Gezi Eşkıya Kalkışmasında tomaların önüne atılan -ki siyaset dediğimiz biraz da gösteridir- Önder’in bu noktaya geleceğini tahmin ettiğimi söyleyemem ama ondaki milli ve yerli bir damarın varlığından hep emin olmak istemişimdir. Nitekim geçmişteki
Sırrı Süreyya Önder’e bir çift söz
başlıklı yazımı da (Yeni Şafak, 23.03.3013) bu maksatla yazmış ve orada Önder’e şöyle hitap etmiştim:

“Diyarbakır’daki Nevruz kutlamalarını izledim.
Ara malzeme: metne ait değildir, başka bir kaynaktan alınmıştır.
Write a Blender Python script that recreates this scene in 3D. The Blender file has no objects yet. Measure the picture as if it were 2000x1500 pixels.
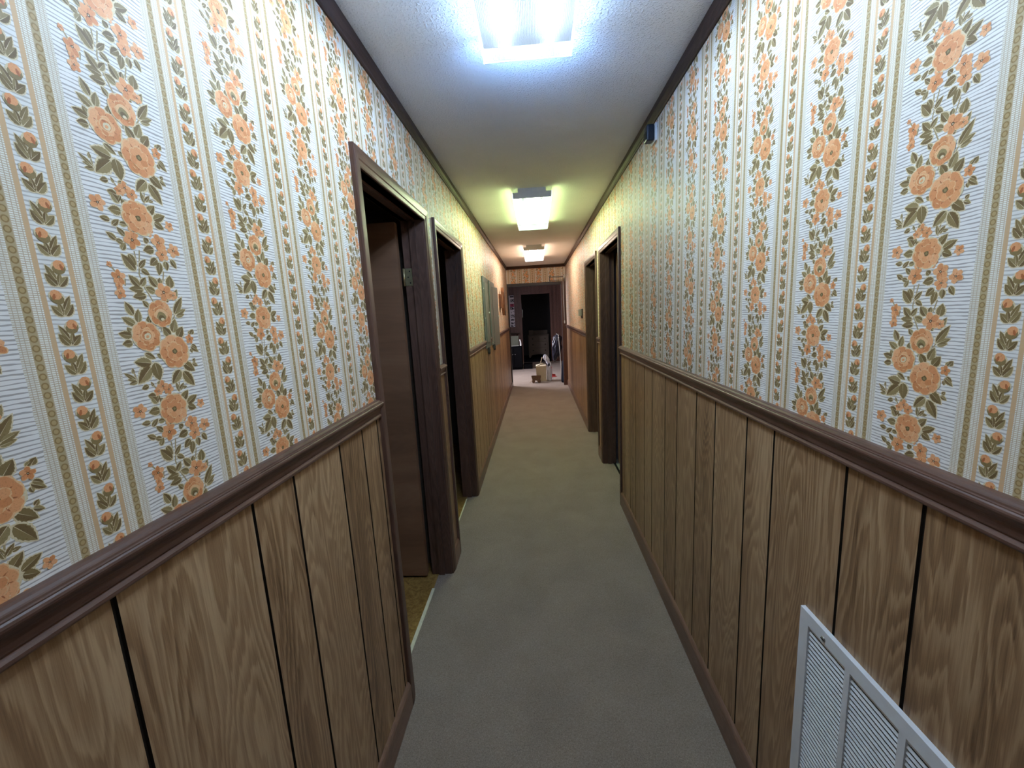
import bpy, bmesh, math, random
import numpy as np
from mathutils import Vector, Matrix

random.seed(7)
rng = np.random.default_rng(11)
C = bpy.context.scene.collection
PI = math.pi

# ------------------------------------------------------------------ layout
XL, XR = -0.5668, 0.6105          # faces of the two corridor walls
YB, YE = -1.60, 8.60              # wall behind the camera, end wall face
ZC = 2.44                         # ceiling
TW = 0.115                        # wall thickness
ZD = 2.013                        # clear height of the doorways (casing inner edge)
CW = 0.0575                       # casing width
# doorways: (outer casing start, outer casing end)
L_DOORS = [(1.390, 2.3054), (2.4475, 3.3688)]
R_DOORS = [(3.0826, 4.0524), (4.2366, 5.1698)]
CAM_Z = 1.5104

# ------------------------------------------------------------------ node helper
class NT:
    def __init__(s, name):
        s.mat = bpy.data.materials.new(name); s.mat.use_nodes = True
        s.t = s.mat.node_tree; s.t.nodes.clear()
        s.out = s.t.nodes.new('ShaderNodeOutputMaterial')
    def n(s, typ, **kw):
        nd = s.t.nodes.new(typ)
        for k, v in kw.items(): setattr(nd, k, v)
        return nd
    def put(s, sock, v):
        if isinstance(v, bpy.types.NodeSocket): s.t.links.new(v, sock)
        elif isinstance(v, (tuple, list)):
            v = tuple(v)
            if len(v) == 3 and len(sock.default_value) == 4: v = v + (1,)
            sock.default_value = v
        elif v is not None: sock.default_value = v
    def m(s, op, a, b=None, c=None, clamp=False):
        nd = s.n('ShaderNodeMath', operation=op, use_clamp=clamp)
        s.put(nd.inputs[0], a)
        if b is not None: s.put(nd.inputs[1], b)
        if c is not None: s.put(nd.inputs[2], c)
        return nd.outputs[0]
    def add(s, a, b): return s.m('ADD', a, b)
    def mul(s, a, b): return s.m('MULTIPLY', a, b)
    def step(s, x, lo, hi):              # smoothstep
        nd = s.n('ShaderNodeMapRange', interpolation_type='SMOOTHSTEP')
        s.put(nd.inputs[0], x); s.put(nd.inputs[1], lo); s.put(nd.inputs[2], hi)
        nd.inputs[3].default_value = 0; nd.inputs[4].default_value = 1
        return nd.outputs[0]
    def mapr(s, x, a, b, c, d):
        nd = s.n('ShaderNodeMapRange')
        for i, v in enumerate((x, a, b, c, d)): s.put(nd.inputs[i], v)
        return nd.outputs[0]
    def pos(s):
        nd = s.n('ShaderNodeTexCoord'); sp = s.n('ShaderNodeSeparateXYZ')
        s.t.links.new(nd.outputs['Object'], sp.inputs[0])
        return sp.outputs[0], sp.outputs[1], sp.outputs[2]
    def vec(s, x, y, z=0.0):
        nd = s.n('ShaderNodeCombineXYZ')
        for i, v in enumerate((x, y, z)): s.put(nd.inputs[i], v)
        return nd.outputs[0]
    def noise(s, v, scale=1.0, detail=2.0, rough=0.5, dist=0.0):
        nd = s.n('ShaderNodeTexNoise'); s.put(nd.inputs['Vector'], v)
        nd.inputs['Scale'].default_value = scale; nd.inputs['Detail'].default_value = detail
        nd.inputs['Roughness'].default_value = rough; nd.inputs['Distortion'].default_value = dist
        return nd.outputs[0]
    def voro(s, v, scale=1.0, feature='F1'):
        nd = s.n('ShaderNodeTexVoronoi', feature=feature); s.put(nd.inputs['Vector'], v)
        nd.inputs['Scale'].default_value = scale
        return nd.outputs['Distance']
    def mix(s, f, a, b, blend='MIX'):
        nd = s.n('ShaderNodeMix', data_type='RGBA', blend_type=blend)
        s.put(nd.inputs[0], f); s.put(nd.inputs[6], a); s.put(nd.inputs[7], b)
        return nd.outputs[2]
    def ramp(s, x, stops):
        nd = s.n('ShaderNodeValToRGB'); cr = nd.color_ramp
        while len(cr.elements) < len(stops): cr.elements.new(0.5)
        for e, (p, c) in zip(cr.elements, stops): e.position = p; e.color = tuple(c) + (1,)
        s.put(nd.inputs[0], x); return nd.outputs[0]
    def attr(s, name):
        nd = s.n('ShaderNodeAttribute', attribute_name=name); return nd
    def bump(s, h, strength, dist):
        nd = s.n('ShaderNodeBump'); s.put(nd.inputs['Height'], h)
        nd.inputs['Strength'].default_value = strength; nd.inputs['Distance'].default_value = dist
        return nd.outputs[0]
    def bsdf(s, col, rough=0.5, spec=0.5, metal=0.0, normal=None, sheen=0.0, coat=0.0):
        nd = s.n('ShaderNodeBsdfPrincipled')
        s.put(nd.inputs['Base Color'], col); s.put(nd.inputs['Roughness'], rough)
        s.put(nd.inputs['Specular IOR Level'], spec); s.put(nd.inputs['Metallic'], metal)
        nd.inputs['Sheen Weight'].default_value = sheen
        nd.inputs['Coat Weight'].default_value = coat
        if normal is not None: s.t.links.new(normal, nd.inputs['Normal'])
        s.t.links.new(nd.outputs[0], s.out.inputs[0])
        return nd

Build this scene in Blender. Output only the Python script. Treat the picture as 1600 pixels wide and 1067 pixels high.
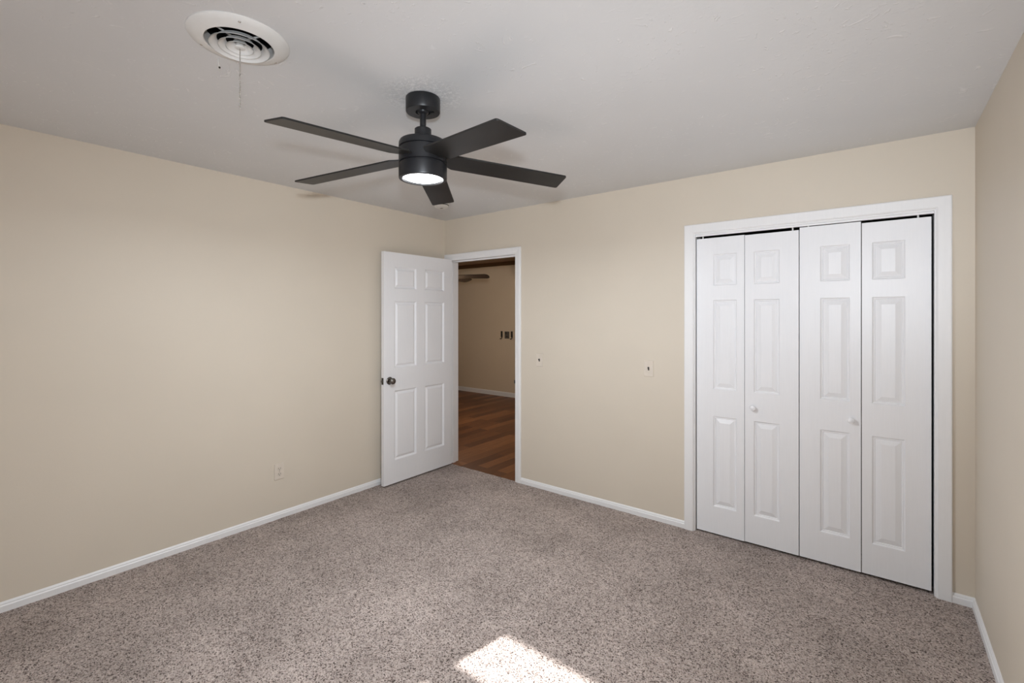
import bpy, bmesh, math, random
from mathutils import Vector, Matrix

random.seed(7)
for o in list(bpy.data.objects):
    bpy.data.objects.remove(o, do_unlink=True)
SC = bpy.context.scene
COL = SC.collection
R = math.radians

# ------------------------------------------------------------------ camera
CAM_H = 1.482
cam_d = bpy.data.cameras.new('camera')
cam_d.sensor_fit = 'HORIZONTAL'
cam_d.sensor_width = 36.0
cam_d.lens = 732.97 / 1600 * 36.0
cam_d.shift_y = -40.5 / 1600
cam_d.clip_start = 0.02
cam = bpy.data.objects.new('camera', cam_d)
COL.objects.link(cam)
cam.location = (0, 0, CAM_H)
cam.rotation_euler = (R(90), 0, 0.663355)
SC.camera = cam

# ------------------------------------------------------------------ colour management
vs = SC.view_settings
vs.view_transform = 'Standard'
vs.look = 'None'
vs.exposure = -0.22
vs.gamma = 1.0
vs.use_curve_mapping = False
SC.cycles.use_denoising = True
SC.cycles.max_bounces = 10
SC.cycles.diffuse_bounces = 6
SC.cycles.sample_clamp_indirect = 6.0
SC.cycles.caustics_reflective = False
SC.cycles.caustics_refractive = False

# ------------------------------------------------------------------ daylight: sky, sun, windows; the photographer's flash
SKY = 1.6
SUN = 27.0
FLASH = 226.0
LAMP = 41.0
HALL_FILL = 225.0  # strength of the unseen globe added to light the far room
wd = bpy.data.worlds.new('sky')
SC.world = wd
wd.use_nodes = True
bg = wd.node_tree.nodes['Background']
bg.inputs[0].default_value = (0.84, 0.95, 1.09, 1)
bg.inputs[1].default_value = SKY


def light(name, kind, loc, energy, color=(1, 1, 1)):
    d = bpy.data.lights.new(name, kind)
    d.energy = energy
    d.color = color
    o = bpy.data.objects.new(name, d)
    COL.objects.link(o)
    o.location = loc
    return o


sun = light('sun', 'SUN', (-1, -4, 5), SUN, (1.0, 0.985, 0.97))
sun.data.angle = R(0.55)
sun.rotation_euler = Vector((0.2, 0.98, -0.6583)).to_track_quat('-Z', 'Y').to_euler()

flash = light('camera_flash', 'SPOT', (0.02, -0.03, 1.665), FLASH, (0.93, 1.0, 1.08))
flash.data.spot_size = R(140)
flash.scale = (1.0, 0.30, 1.0)     # the head throws a wide, low beam
flash.data.spot_blend = 1.0
flash.data.shadow_soft_size = 0.035
flash.rotation_euler = Vector((-math.sin(0.53), math.cos(0.53), 0.14)).to_track_quat('-Z', 'Y').to_euler()

# ------------------------------------------------------------------ room numbers
XL, YB, XR, YF, H = -3.456, 3.322, 0.386, -1.25, 2.44
WT = 0.125                      # wall thickness
HALL_Y, HALL_H = 6.72, 2.47
HALL_X0, HALL_X1 = -8.6, -2.30


# ------------------------------------------------------------------ materials
def new_mat(name):
    m = bpy.data.materials.new(name)
    m.use_nodes = True
    nt = m.node_tree
    return m, nt, nt.nodes['Principled BSDF']


def nd(nt, kind, **kw):
    n = nt.nodes.new(kind)
    for k, v in kw.items():
        setattr(n, k, v)
    return n


def coords(nt, scale=(1, 1, 1), rot=(0, 0, 0)):
    t = nd(nt, 'ShaderNodeTexCoord')
    g = nd(nt, 'ShaderNodeNewGeometry')
    mp = nd(nt, 'ShaderNodeMapping')
    mp.inputs['Scale'].default_value = scale
    mp.inputs['Rotation'].default_value = rot
    nt.links.new(g.outputs['Position'], mp.inputs['Vector'])
    return mp.outputs['Vector']


def ramp(nt, fac, stops):
    r = nd(nt, 'ShaderNodeValToRGB')
    el = r.color_ramp.elements
    while len(el) < len(stops):
        el.new(0.5)
    for e, (p, c) in zip(el, stops):
        e.position = p
        e.color = (*c, 1) if len(c) == 3 else c
    nt.links.new(fac, r.inputs['Fac'])
    return r.outputs['Color']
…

Tarihi bir görev üstlenen Önder’in oradaki varlığından, okuduğu mesajla geleceğin inşasına olan katkısından kıvanç duydum.

Ama onun bunca gücüyle, etkisiyle orada bir ay-yıldızlı bayrağın da yer almasını sağlamamasına üzüldüm.

(…)

Ay ve yıldız semavi kılavuzlarımızdır.

Biz hem zihniyet hem de hal olarak bayrağımızla bütünleşmiş durumdayız.

Zihniyet diyorum çünkü bu dünyanın bir köprüden ibaret olduğuna, bizlerinse birer yolcu olduğumuza inanıyor ve iman ediyoruz.

Hal diyorum, çünkü son üç yüz yıldır bir halden diğer hale yürüyüp duruyoruz.

Ve o bayrak genel adı dünya olan köprünün, zulme, despotizme, emperyalizme, nifaka, halkların haklarının gaspına karşı şunca yıldır sürdürdüğümüz itirazın en yüksekte asılı duran resmidir.

Hamasetle işim yok ama o bayrak Çanakkale’de şehit düşen Kürt Memet’le, Urfa’da şehit düşen Türk Hasan’ın müşterek niyet, gayret ve anılarının birkaç hamakatin insafına terkedilemeyeceğinin uyarısıdır.

Akil insanların elleriyle şekillenmeye başlayan (inşallah en doğru şekliyle de tamamlanacak olan) toplumsal barış çabalarının kabilesel nefretleri değil, bir’likteki rahmeti gözettiğine inanmak istiyorum.

(…)

Sevgili Önder,

İşte o niyet, o gayret, o çaba bir ay-yıldızın içinden geçtiğinde ancak inebilir yeryüzüne.

Nevruz’da ateşin içinden geçebilenlerin aslında ay-yıldızın içinden de geçtiklerini bilmelerini isterdim.

Hiç kimseden değilse senden isterdim bunu sevgili Önder.”

Önder’in bir an önce iyileşmesini ve Türkiye’nin terör belasından kurtarılmasındaki değerli gayretini yürütmesini diliyorum.